Price ceiling accompanied by rationing of the goods may have following implications:
- Black marketing: Price ceiling leads to excess demand in market which in turn creates black marketing if market price is below the equilibrium price. In the black market, goods and services are sold at a price more than the price fixed by the government. It implies the failure of government policy.
- Consumer has to wait in long queues: When there is excess demand in the market, people are demanding more than supply. People have to wait in long queues for buying goods.
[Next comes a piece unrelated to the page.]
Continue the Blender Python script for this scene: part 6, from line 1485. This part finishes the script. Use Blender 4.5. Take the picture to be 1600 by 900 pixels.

- Consumers not satisfied with the quantity: Since all consumers will not be able buy desired quantity from the fair price shop, some of them will be compelled to buy from regular market at higher price.
-
Q9
Explain the chain effects, if the prevailing market price is below equilibrium price.
Marks:3Answer:
If price of a good is less than the equilibrium price, there will be a situation of excess demand. There will be competition among the buyer to purchase more and more quantity at a lower price. It will push the prices upward and reduce the excess demand. These changes continue till the price settles at the equilibrium point. At this price, demand is equal to supply.
-
Q10
Explain the effect of change in prices of the related goods on demand for the given good.
Marks:4Answer:
The effect of change in prices of the related goods on demand for the given good can be understood in two cases:
Substitute goods: Goods which are used in place of other, say tea and coffee. In case of substitute goods, an increase in the price of one good causes the demand for other good to rise and vice-a-versa. There can be two situations:
- An increase in price of coffee causes demand curve of tea to shift rightward at the existing price.
- A decrease in price of coffee causes demand curve of tea to shift leftward at the existing price.
Complementary goods: Goods which are used together, say car and petrol. In case of complementary goods, increase in the price of one good causes the demand for other to fall and vice-a-versa. There can be two situations:
- An increase in price of petrol causes demand curve of car to leftward shift at the existing price.
- A decrease in price of petrol causes demand curve of car to shift rightward at the existing price.